In the United States there are thousands of Filipino organizations scattered all over. But the most productive and most helpful to Philippine communities are the hometown organizations. A good example is the Rosaleneans – an organization of those who came from Rosales, Pangasinan, and my hometown and also that of famous writer Francisco Sionil Jose, author of the Rosales Saga series of five novels. There are Rosaleneans in Southern California, Northern California, Hawaii, Washington State and other places. Most of their projects have been social and economic. The extent of their political involvement in our hometown is sending financial contributions to their chosen candidates.

“All politics is local”, the late US House Speaker Tip O’Neill once said. In order to build the backbone or superhighway for democracy, we must start locally. We must be non-partisan although political. That’s why converting the hometown organizations to People’s Parliament for Self-Rule would be a good beginning. Such a conversion would institutionalize People Power and brings us closer to direct democracy – a universal precept that millions if not billions of people worldwide still dream of, fight for, and die for.

Can it be done? It is not as hard as some people may think. To assume Municipal Council powers, you initially need only 100 registered voters in the locality; City Council and Provincial Board powers, you need 1000; Regional Assembly powers, you need 2000; Congressional powers, you need 3% of registered voters in each Congressional District (about 4500) and 10% nationwide (5.1 million); and Constituent Assembly powers, 3% of registered voters in each Congressional district (about 4500) and 12% nationwide (6.12 million).

In fact, a proposal is initiated first at the local council which may or may not approve it. If approved, then it becomes a local law; if disapproved, then it is submitted as a local initiative to be decided by the voters directly. If the people are dissatisfied with the actions of certain local officials, they can also exercise the power of recall which requires the signatures of 25% of the registered voters in the locality.

The goal is for Filipinos in the United States working with relatives in the Philippines to convert themselves into a Philippine People’s Parliament, Regional Assembly, Provincial Board, City Council or Municipal Council.

It is necessary for them to register as Philippine voters.
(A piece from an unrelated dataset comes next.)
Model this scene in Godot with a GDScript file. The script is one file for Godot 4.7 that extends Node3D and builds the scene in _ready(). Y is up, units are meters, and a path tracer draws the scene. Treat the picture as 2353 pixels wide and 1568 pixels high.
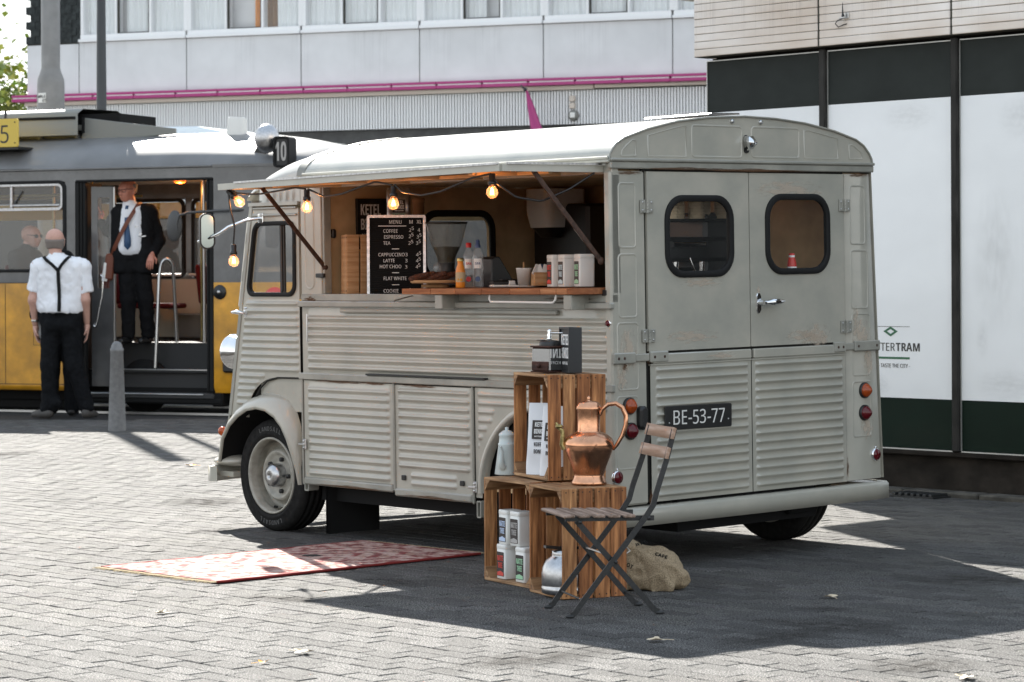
extends Node3D

# ---------------------------------------------------------------- mesh builder
class MB:
	var st := SurfaceTool.new()
	var x := Transform3D()
	var g := 0
	func _init(t := Transform3D()):
		st.begin(Mesh.PRIMITIVE_TRIANGLES)
		x = t
	func v(p: Vector3, s: int, uv := Vector2.ZERO, c := Color.WHITE):
		st.set_smooth_group(s)
		st.set_uv(uv)
		st.set_color(c)
		st.add_vertex(x * p)
	func tri(a: Vector3, b: Vector3, c: Vector3, s := -1):   # counter-clockwise seen from outside
		v(a, s); v(c, s); v(b, s)
	func quad(a: Vector3, b: Vector3, c: Vector3, d: Vector3, s := -1):
		tri(a, b, c, s); tri(a, c, d, s)
	func quv(a: Vector3, b: Vector3, c: Vector3, d: Vector3, u0 := Vector2(0, 1), u1 := Vector2(1, 0)):
		var ua := u0; var ub := Vector2(u1.x, u0.y); var uc := u1; var ud := Vector2(u0.x, u1.y)
		v(a, -1, ua); v(c, -1, uc); v(b, -1, ub); v(a, -1, ua); v(d, -1, ud); v(c, -1, uc)
	func box(c: Vector3, s: Vector3, b := 0.0):
		var h := s / 2.0
		b = minf(b, minf(h.x, minf(h.y, h.z)) * 0.9)
		if b <= 0.0:
			for ax in 3:
				for sg in [-1.0, 1.0]:
					var n := Vector3.ZERO; n[ax] = sg
					var p := Vector3.ZERO; p[(ax + 1) % 3] = 1.0
					var q := Vector3.ZERO; q[(ax + 2) % 3] = 1.0
					if sg < 0: var t := p; p = q; q = t
					quad(c + (n - p - q) * h, c + (n + p - q) * h, c + (n + p + q) * h, c + (n - p + q) * h)
			return
		var P := func(sx, sy, sz, ax): # corner vertex on face ax
			var o := Vector3(sx, sy, sz) * (h - Vector3(b, b, b))
			o[ax] = [sx, sy, sz][ax] * h[ax]
			return c + o
		for ax in 3:
			var a1 := (ax + 1) % 3; var a2 := (ax + 2) % 3
			for sg in [-1, 1]:
				var co := []
				for pq in ([[-1, -1], [1, -1], [1, 1], [-1, 1]] if sg > 0 else [[-1, -1], [-1, 1], [1, 1], [1, -1]]):
					var s3 := [0, 0, 0]; s3[ax] = sg; s3[a1] = pq[0]; s3[a2] = pq[1]
					co.append(P.call(s3[0], s3[1], s3[2], ax))
				quad(co[0], co[1], co[2], co[3])
			# edges parallel to ax
			for e in [[1, 1], [-1, 1], [-1, -1], [1, -1]]:
				var lo := [0, 0, 0]; lo[ax] = -1; lo[a1] = e[0]; lo[a2] = e[1]
				var hi := lo.duplicate(); hi[ax] = 1
				var q1 = P.call(lo[0], lo[1], lo[2], a1); var q2 = P.call(hi[0], hi[1], hi[2], a1)
				var q3 = P.call(hi[0], hi[1], hi[2], a2); var q4 = P.call(lo[0], lo[1], lo[2], a2)
				if e[0] * e[1] > 0: quad(q1, q4, q3, q2)
				else: quad(q1, q2, q3, q4)
		for sx in [-1, 1]:
			for sy in [-1, 1]:
				for sz in [-1, 1]:
					var a = P.call(sx, sy, sz, 0); var bb = P.call(sx, sy, sz, 1); var cc = P.call(sx, sy, sz, 2)
					if sx * sy * sz > 0: tri(a, bb, cc)
					else: tri(a, cc, bb)
	func bx(x0: float, x1: float, y0: float, y1: float, z0: float, z1: float, b := 0.0):
		box(Vector3((x0 + x1) / 2, (y0 + y1) / 2, (z0 + z1) / 2), Vector3(absf(x1 - x0), absf(y1 - y0), absf(z1 - z0)), b)
	func rings(rs: Array, closed := true, caps := true, s := 0):  # rings: arrays of points, counter-clockwise seen from the end of the run
		g += 1
		var sg := g if s == 0 else s
		for i in rs.size() - 1:
			var a: PackedVector3Array = rs[i]; var b: PackedVector3Array = rs[i + 1]
			var n := a.size()
			for k in (n if closed else n - 1):
				var m := (k + 1) % n
				quad(a[k], a[m], b[m], b[k], sg)
		if caps and closed:
			for e in 2:
				var r: PackedVector3Array = rs[0] if e == 0 else rs[rs.size() - 1]
				var c := Vector3.ZERO
				for p in r: c += p
				c /= r.size()
				for k in r.size():
					var m := (k + 1) % r.size()
					if e == 0: tri(c, r[m], r[k])
					else: tri(c, r[k], r[m])
	func tube(pts: Array, r, n := 8, caps := true, flat := 1.0, up0 := Vector3.ZERO):
		var rs := []
		var up := up0
		for i in pts.size():
			var t: Vector3 = (pts[mini(i + 1, pts.size() - 1)] - pts[maxi(i - 1, 0)]).normalized()
			if up == Vector3.ZERO: up = Vector3.UP if absf(t.y) < 0.9 else Vector3.RIGHT
			var sd := t.cross(up).normalized()
			up = sd.cross(t).normalized()
			var rr: float = r[i] if r is Array else r
			var ring := PackedVector3Array()
			for k in n:
				var a := TAU * k / n
				ring.append(pts[i] + (sd * cos(a) * flat - up * sin(a)) * rr)
			rs.append(ring)
		rings(rs, true, caps)
	func strap(pts: Array, w: float, t: float, nrm: Vector3):  # flat bar: w across nrm x run, t along nrm
		var rs := []
		for i in pts.size():
			var d: Vector3 = (pts[mini(i + 1, pts.size() - 1)] - pts[maxi(i - 1, 0)]).normalized()
			var sd := d.cross(nrm).normalized()
			var up := sd.cross(d).normalized()
			rs.append([pts[i] + sd * w / 2 + up * t / 2, pts[i] + sd * w / 2 - up * t / 2, pts[i] - sd * w / 2 - up * t / 2, pts[i] - sd * w / 2 + up * t / 2])
		for i in rs.size() - 1:
			for k in 4:
				var m := (k + 1) % 4
				g += 1
				quad(rs[i][k], rs[i][m], rs[i + 1][m], rs[i + 1][k])
		var a = rs[0]; quad(a[3], a[2], a[1], a[0])
		a = rs[-1]; quad(a[0], a[1], a[2], a[3])
	func lathe(pr: Array, n := 24, sx := 1.0, sz := 1.0):   # profile of Vector2(r, y) from bottom to top, about y
		g += 1
		for i in pr.size() - 1:
			var a: Vector2 = pr[i]; var b: Vector2 = pr[i + 1]
			if a.is_equal_approx(b): g += 1; continue
			for k in n:
				var t0 := TAU * k / n; var t1 := TAU * (k + 1) / n
				var d0 := Vector3(cos(t0) * sx, 0, -sin(t0) * sz); var d1 := Vector3(cos(t1) * sx, 0, -sin(t1) * sz)
				var A := d0 * a.x + Vector3.UP * a.y; var B := d1 * a.x + Vector3.UP * a.y
				var C := d1 * b.x + Vector3.UP * b.y; var D := d0 * b.x + Vector3.UP * b.y
				if a.x > 0: tri(A, B, C, g)
				if b.x > 0: tri(A, C, D, g)
	func poly(pts: PackedVector2Array, z0: float, z1: float, bev := 0.0):  # outline in xy (counter-clockwise), walls from z0 to z1 (z1 > z0)
		var p := pts.duplicate()
		if area(p) < 0: p.reverse()
		var top := p
		if bev > 0:
			top = PackedVector2Array()
			var n := p.size()
			for i in n:
				var d0 := (p[i] - p[(i + n - 1) % n]).normalized(); var d1 := (p[(i + 1) % n] - p[i]).normalized()
				var nn := (Vector2(-d0.y, d0.x) + Vector2(-d1.y, d1.x)).normalized()
				var k := clampf(nn.dot(Vector2(-d1.y, d1.x)), 0.4, 1.0)
				top.append(p[i] + nn * bev / k)
		for i in p.size():
			var a := p[i]; var b := p[(i + 1) % p.size()]; var c := top[(i + 1) % p.size()]; var d := top[i]
			quad(V3(a, z0), V3(b, z0), V3(b, z1 - bev), V3(a, z1 - bev))
			if bev > 0: quad(V3(a, z1 - bev), V3(b, z1 - bev), V3(c, z1), V3(d, z1))
		var tr := Geometry2D.triangulate_polygon(top)
		for i in range(0, tr.size(), 3):
			flatcap(top[tr[i]], top[tr[i + 1]], top[tr[i + 2]], z1, true)
		tr = Geometry2D.triangulate_polygon(p)
		for i in range(0, tr.size(), 3):
			flatcap(p[tr[i]], p[tr[i + 1]], p[tr[i + 2]], z0, false)
	func flatcap(a: Vector2, b: Vector2, c: Vector2, z: float, front: bool):
		var cc := (b - a).cross(c - a) > 0
		if cc == front: tri(V3(a, z), V3(b, z), V3(c, z))
		else: tri(V3(a, z), V3(c, z), V3(b, z))
	static func V3(a: Vector2, z: float) -> Vector3: return Vector3(a.x, a.y, z)
	static func area(p: PackedVector2Array) -> float:
		var s := 0.0
		for i in p.size(): s += p[i].cross(p[(i + 1) % p.size()])
		return s
	func frame(outer: PackedVector2Array, inner: PackedVector2Array, z0: float, z1: float, bulge := 0.0): # band between two loops of equal count, z1 > z0
		var n := outer.size()
		g += 3
		for i in n:
			var m := (i + 1) % n
			var a := outer[i]; var b := outer[m]; var c := inner[m]; var d := inner[i]
			if bulge > 0.0:
				var am := (a + d) / 2; var bm := (b + c) / 2
				quad(V3(a, z1), V3(b, z1), V3(bm, z1 + bulge), V3(am, z1 + bulge), g)
				quad(V3(am, z1 + bulge), V3(bm, z1 + bulge), V3(c, z1), V3(d, z1), g)
			else:
				quad(V3(a, z1), V3(b, z1), V3(c, z1), V3(d, z1))
			quad(V3(a, z0), V3(b, z0), V3(b, z1), V3(a, z1), g - 1)
			quad(V3(d, z1), V3(c, z1), V3(c, z0), V3(d, z0), g - 2)
			quad(V3(d, z0), V3(c, z0), V3(b, z0), V3(a, z0))
	func sheet(f: Callable, us: Array, vs: Array, s := 0, uvs := false):   # f(u, v) -> point; u x v points outwards
		g += 1
		var sg := g if s == 0 else s
		var rows := []
		for b in vs:
			var r := PackedVector3Array()
			for a in us: r.append(f.call(a, b))
			rows.append(r)
		for j in vs.size() - 1:
			for i in us.size() - 1:
				var a: Vector3 = rows[j][i]; var b: Vector3 = rows[j][i + 1]; var c: Vector3 = rows[j + 1][i + 1]; var d: Vector3 = rows[j + 1][i]
				if uvs:
					var q := [Vector2(us[i], vs[j]), Vector2(us[i + 1], vs[j]), Vector2(us[i + 1], vs[j + 1]), Vector2(us[i], vs[j + 1])]
					v(a, sg, q[0]); v(c, sg, q[2]); v(b, sg, q[1]); v(a, sg, q[0]); v(d, sg, q[3]); v(c, sg, q[2])
				else: quad(a, b, c, d, sg)
	func ball(c: Vector3, r: Vector3, n := 16, m := 10):
		var f := func(a, b): return c + Vector3(cos(a) * cos(b) * r.x, sin(b) * r.y, -sin(a) * cos(b) * r.z)
		sheet(f, span(0, TAU, n), span(-PI / 2, PI / 2, m))
	static func span(a: float, b: float, n: int) -> Array:
		var r := []
		for i in n + 1: r.append(a + (b - a) * i / n)
		return r
	func done() -> ArrayMesh:
		st.generate_normals()
		st.index()
		return st.commit()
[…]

For many, they may have to register as dual citizens. Upon registration as voters, they immediately qualify to be a Member of the Philippine People’s Parliament or MP3. To exercise local legislative powers, they will have to partner with relatives or friends who are registered voters until the law is changed to allow the votes of Overseas Filipinos counted for local concerns.

In the process of building this democratic backbone, we are also bridging the gap between perception and reality, between the potential and the actual as I described in the following article: http://www.mabuhayradio.com/sections/politics/6370-perception-vs-reality-the-numbers-tell-the-story.html. We could end up with the unexpected and unintended consequence of creating and developing an educated, enlightened, and empowered Filipino and American citizenry.

In the words of former Chief Justice Artemio Panganiban, “Initiative, like referendum and recall, is a new and treasured feature of the Filipino constitutional system. All three are institutionalized legacies of the world-admired EDSA people power. Like elections and plebiscites, they are hallowed expressions of popular sovereignty. They are sacred democratic rights of our people to be used as their final weapons against political excesses, opportunism, inaction, oppression and misgovernance; as well as their reserved instruments to exact transparency, accountability and faithfulness from their chosen leaders. While on the one hand, their misuse and abuse must be resolutely struck down, on the other, their legitimate exercise should be carefully nurtured and zealously protected.”

This is self-rule and direct democracy in action. Mine is not just a proposed idea. It is law. It is enshrined and protected under our Constitution and our statutes. It is not just governing “with the consent of the governed”, it is ruling with the initiative of the governed.

While the principles are universal and the impact global, the proposed actions are plainly local.